One thing is certain: you never thought it would have happened.
Our penchant for amnesia is reflected in so many ways: soap operas, grocery store change, fare. It’s not an attitude problem, but a penchant: a quirk that all too often works against us, as citizens and as a people. A year into the Ampatuan Massacre, our memories are once again jolted; if they’re not, they should be.
No one would have expected the carnage and the horrors that a yellow backhoe tried so vainly to bury in the ground. The death toll: 57 dead, 32 of them journalists. November 23, 2009 marked the Ampatuan Massacre: the most heinous assault on the Filipino psyche in the past decade. A massacre forever deemed as the most chilling demonstration of the most extreme method to impunity. Manslaughter so atrocious in deed and so appalling in proportion, that to speak of it brings the kind of spine-chilling effect of being a witness to mass murder.
One thing was certain: it was politically motivated.
Thirty-two members of the convoy that followed the family of Esmael Mangudadatu to Sharif Aguak were media practitioners. Filing certificates of candidacy, and covering events essential to the democratic process, are peaceful acts essential to the Filipino way of life. In any other situation, it is not accompanied by M-16 rifles meant to kill, armored vehicles meant to transport killers, and backhoes meant to bury the victims in mass graves.

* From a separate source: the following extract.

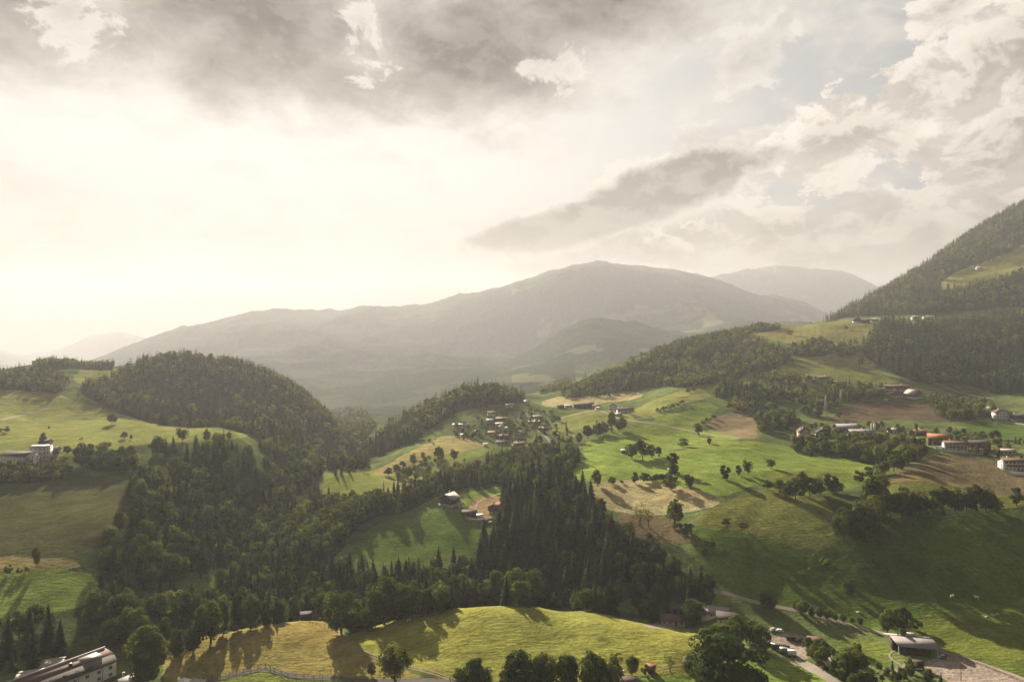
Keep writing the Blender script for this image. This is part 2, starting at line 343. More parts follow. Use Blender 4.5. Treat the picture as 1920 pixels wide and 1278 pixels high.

Yet the town does not enjoy that situation; years of warlord-led politics and impunity gone unchecked led guns to be normal in polling precincts and election offices.
One thing was certain: it was hideous.
In a country where tampering with the sanctity of the ballot has become a way of life for many an aspiring and corrupt politician, there used to be reason to believe that there was a boundary. It was surreal; none of us ever believed that “election-related violence” meant 57 dead people in a remote town. Yet it did happen. The surreal feeling seeped into the very marrow of our bones. Journalists wrote about the story, but not without a chilling tinge of pain. Bloggers wrote about the incident, but not without vitriol. We’ve lowered our expectations enough, as a people, to believe that bullets and pillboxes will always be around to define voting in the Philippines, but not this way. Not with cases of ammunition and the ominous sight of a backhoe burying corpses.
One thing is certain: it should be remembered.
A year later, most of us have trained our guns (so to speak) to other things. The pulpits, Hyde Parks, and echo chambers of the country — online and offline — have successfully moved on to issue after issue over the past year, that the Ampatuan Massacre has almost become an afterthought. Remembrance has given way to more rage in different places: Presidential platforms, plagiarists, showbiz personalities, social media faux pas, and so on. Somehow the chilling incident should have been the reminder to the Philippines to fix up messes, but we go through mess after mess. The outrage is lost there somewhere, with the grieving widowed and orphaned crying out for justice, and there’s barely anything to be heard from beyond the grieving.
When something so atrocious, vile, and abominable happens, you do not forget. When something so beyond the grasp of “why” could not be grasped, we should clamor for justice. When something so evil — something beyond our sense of humanity — happens to our fellow Filipinos, we should hope that justice is swift, righteous, and without mercy. Whether that happens or not, that is for another column altogether.
One thing is certain: it should never happen again.